GIVEN INSTRUCTION ▸
For each line that holds "sleeve", copy the line out.

RECORDED INFORMATION ▸
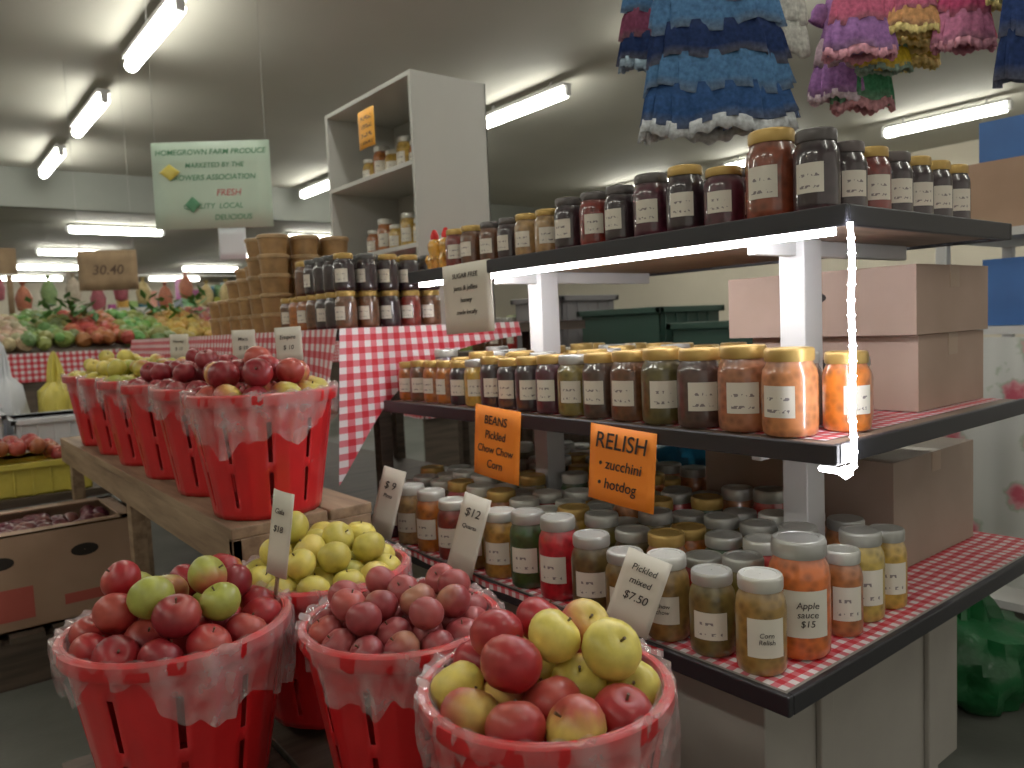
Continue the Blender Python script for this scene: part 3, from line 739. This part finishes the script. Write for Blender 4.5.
nz=nt.nodes.new('ShaderNodeTexNoise'); nz.inputs['Scale'].default_value=26; nt.links.new(u_.outputs['UV'],nz.inputs['Vector'])
dd=math_n(nt,'ADD',vo.outputs['Distance'],math_n(nt,'MULTIPLY',nz.outputs['Fac'],.35))
rp=nt.nodes.new('ShaderNodeValToRGB'); el=rp.color_ramp.elements; el[0].color=(.5,.08,.12,1); el[0].position=.32; el[1].position=.54; el[1].color=(.56,.57,.55,1)
x_=el.new(.42); x_.color=(.6,.28,.31,1); x_=el.new(.48); x_.color=(.36,.42,.34,1)
nt.links.new(dd,rp.inputs['Fac']); nt.links.new(rp.outputs['Color'],bs.inputs['Base Color']); M_rose=m
e=empty('curtained_storage_shelf',(3.5,.8,0)); b=MB()
b.box(3.2,3.9,.2,1.36,1.14,1.17); b.box(3.2,3.9,.2,1.36,.1,.13); b.box(3.2,3.9,.2,1.36,1.5,1.53)
for x in (3.2,3.86):
    for y in (.2,1.32): b.box(x,x+.04,y,y+.04,0,1.53)
b.build('shelf_frame',[M_white],e,False)
b=MB(); b.grid(lambda u,v:(3.18+.015*math.sin(u*40),.2+u*1.16,.2+v*.93),80,4,0,UV=lambda u,v:(u*1.16,v*.93)); b.build('rose_curtain',[M_rose],e)
cbox('blue_carton',3.22,3.7,.7,1.2,1.172,1.42,M_blue)
cbox('cardboard_box',3.22,3.7,.72,1.3,1.532,1.78,M_card)
cbox('blue_carton',3.24,3.7,.7,1.22,1.782,1.93,M_blue)

# ------------------------------------------------------------ hanging doll clothes
def garment(name,x,y,ztop,w,h,cols,sleeve=None,tiers=3,bod=.3,trim=None,yaw=-.66,seed=0,fl0=.3,fl1=.5,depth=.2):
    e=empty(name,(x,y,ztop)); r2=random.Random(seed); M=T(x,y,ztop)@Matrix.Rotation(yaw,4,'Z')@Matrix.Scale(depth,4,(0,1,0))
    b=MB(); hb=h*bod
    prof=[(w*.10,0),(w*.22,-.03*h),(w*.27,-hb*.4),(w*.28,-hb*.8),(w*fl0,-hb)]
    b.lathe(prof,32,M,0,cols[0],rf=lambda a,k:1+.05*math.sin(6*a+k))
    hs=h-hb; ph=r2.uniform(0,6); p2=r2.uniform(0,6)
    for t in range(tiers):
        za=-hb-hs*t/tiers+.01*h; zb=-hb-hs*(t+1)/tiers-.03*h
        ra=w*(fl0+(fl1-fl0)*t/tiers); rb_=w*(fl0+(fl1-fl0)*(t+1)/tiers)*1.02
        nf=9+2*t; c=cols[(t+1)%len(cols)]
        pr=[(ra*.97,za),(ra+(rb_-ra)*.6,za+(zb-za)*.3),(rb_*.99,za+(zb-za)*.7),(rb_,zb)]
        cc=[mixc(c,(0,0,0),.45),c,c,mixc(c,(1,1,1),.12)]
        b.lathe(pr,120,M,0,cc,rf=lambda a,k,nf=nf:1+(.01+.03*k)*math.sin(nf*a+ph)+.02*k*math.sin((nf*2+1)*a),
                zf=lambda a,k,t=t:.008*h*k*math.sin(5*a+p2+t)+.007*h*k*math.sin(2*a+t*2+ph))
        if trim and t==tiers-1:
            b.lathe([(rb_*.99,zb+.005),(rb_*1.04,zb-.07*h)],160,M,0,trim,rf=lambda a,k:1+.06*math.sin(19*a)+.03*math.sin(43*a),zf=lambda a,k:.024*h*math.sin(5*a+p2+t)+.012*h*math.sin(26*a)*k)
    sc=sleeve or cols[0]
    for s in (-1,1):
        Ms=M@T(s*w*.3,0,-hb*.3)@Matrix.Rotation(s*-.5,4,'Y')
        b.lathe([(w*.05,.05*h),(w*.12,.02*h),(w*.14,-.06*h),(w*.10,-.13*h),(w*.13,-.17*h)],20,Ms,0,sc,rf=lambda a,k:1+.08*math.sin(7*a))
    b.build('dress_cloth',[M_cloth],e,solid=.002)
    b=MB(); Mh=T(x,y,ztop)@Matrix.Rotation(yaw,4,'Z')
    cord(b,[tuple(Mh@Vector(p)) for p in ((-w*.25,0,-.03),(0,0,.02),(w*.25,0,-.03))],.003,6)
    cord(b,[tuple(Mh@Vector((0,0,.02))),(x,y,2.395)],.002,6)
    b.build('wire_hanger',[M_grey],e)
R_=Vector((.786,-.618,0)); F_=Vector((.618,.786,0))
def at(lat,f): p=F_*f+R_*lat; return p.x,p.y
LB=(.07,.17,.34); NB=(.015,.03,.1); MBl=(.03,.08,.22); WH=(.5,.53,.56)
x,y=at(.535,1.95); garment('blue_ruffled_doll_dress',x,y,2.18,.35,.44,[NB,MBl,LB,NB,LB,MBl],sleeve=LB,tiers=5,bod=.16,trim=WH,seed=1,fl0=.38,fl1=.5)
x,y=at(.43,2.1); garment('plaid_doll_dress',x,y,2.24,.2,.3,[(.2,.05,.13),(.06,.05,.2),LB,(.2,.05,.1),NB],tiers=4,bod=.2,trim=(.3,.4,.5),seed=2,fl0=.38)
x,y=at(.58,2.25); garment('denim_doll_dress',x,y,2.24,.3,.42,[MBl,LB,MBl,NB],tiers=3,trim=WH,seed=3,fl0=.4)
x,y=at(.725,2.02); garment('pale_doll_dress',x,y,2.18,.12,.27,[(.5,.5,.46),(.42,.5,.33),(.52,.52,.48)],tiers=3,bod=.2,seed=4,fl0=.38)
YK=(.66,.48,.04); PKK=(.55,.12,.22); LV=(.32,.15,.4)
gs=[(.90,.15,.24,2.14,LV,PKK),(.945,.14,.2,2.16,YK,(.64,.5,.08)),(.98,.14,.31,2.13,(.06,.24,.12),(.36,.05,.08)),(1.03,.12,.22,2.17,PKK,YK),(1.07,.15,.21,2.15,YK,(.66,.52,.08)),(1.115,.12,.24,2.16,(.3,.3,.06),YK),(1.16,.13,.24,2.15,(.55,.18,.32),(.45,.06,.15)),(1.21,.13,.21,2.15,(.5,.03,.05),PKK),(.925,.15,.25,2.09,LV,(.5,.36,.44)),(1.25,.11,.2,2.2,(.06,.2,.16),YK),(1.0,.12,.17,2.05,YK,(.06,.2,.12))]
for i,(l,w,h,z,c1,c2) in enumerate(gs):
    x,y=at(l,1.98+.08*(i%3)); garment('knitted_doll_outfit',x,y,z,w*1.1,h,[c1,c2,c1,mixc(c1,c2,.5)],tiers=2+i%2,bod=.45,trim=mixc(c2,(1,1,1),.2),seed=10+i,fl0=.34,fl1=.5,depth=.3)
x,y=at(1.27,1.86); garment('navy_doll_dress',x,y,2.10,.2,.32,[NB,(.02,.04,.13),NB],tiers=2,bod=.35,seed=30,fl0=.4)
e=empty('hanging_clothes_rail',(1.9,1.0,2.4)); b=MB()
cord(b,[(*at(.1,2.05),2.4),(*at(1.6,2.05),2.4)],.008); cord(b,[(*at(.1,2.05),2.4),(*at(.1,2.05),3.36)],.003); cord(b,[(*at(1.6,2.05),2.4),(*at(1.6,2.05),3.36)],.003)
b.build('rail_and_cables',[M_grey],e)

# ------------------------------------------------------------ world, camera
w=bpy.data.worlds.new('World'); S.world=w; w.use_nodes=True
w.node_tree.nodes['Background'].inputs[0].default_value=(1,.93,.79,1); w.node_tree.nodes['Background'].inputs[1].default_value=.45
S.view_settings.view_transform='Standard'; S.view_settings.exposure=-.08; S.view_settings.gamma=1.1
p=math.radians(4.3); th=math.radians(2.5)
Fc=Vector((F_.x*math.cos(p),F_.y*math.cos(p),-math.sin(p))).normalized(); R0=R_.normalized(); U0=R0.cross(Fc)
Rr=R0*math.cos(th)-U0*math.sin(th); Ur=U0*math.cos(th)+R0*math.sin(th)
cam=bpy.data.cameras.new('camera'); co=bpy.data.objects.new('camera',cam); COL.objects.link(co)
m3=Matrix((Rr,Ur,-Fc)).transposed(); co.matrix_world=T(0,0,1.25)@m3.to_4x4()
cam.lens=27.2; cam.sensor_width=36; cam.clip_start=.02; cam.clip_end=100
cam.dof.use_dof=True; cam.dof.focus_distance=1.45; cam.dof.aperture_fstop=4.5
S.camera=co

EXPECTED ANSWER ▸
def garment(name,x,y,ztop,w,h,cols,sleeve=None,tiers=3,bod=.3,trim=None,yaw=-.66,seed=0,fl0=.3,fl1=.5,depth=.2):
    sc=sleeve or cols[0]
x,y=at(.535,1.95); garment('blue_ruffled_doll_dress',x,y,2.18,.35,.44,[NB,MBl,LB,NB,LB,MBl],sleeve=LB,tiers=5,bod=.16,trim=WH,seed=1,fl0=.38,fl1=.5)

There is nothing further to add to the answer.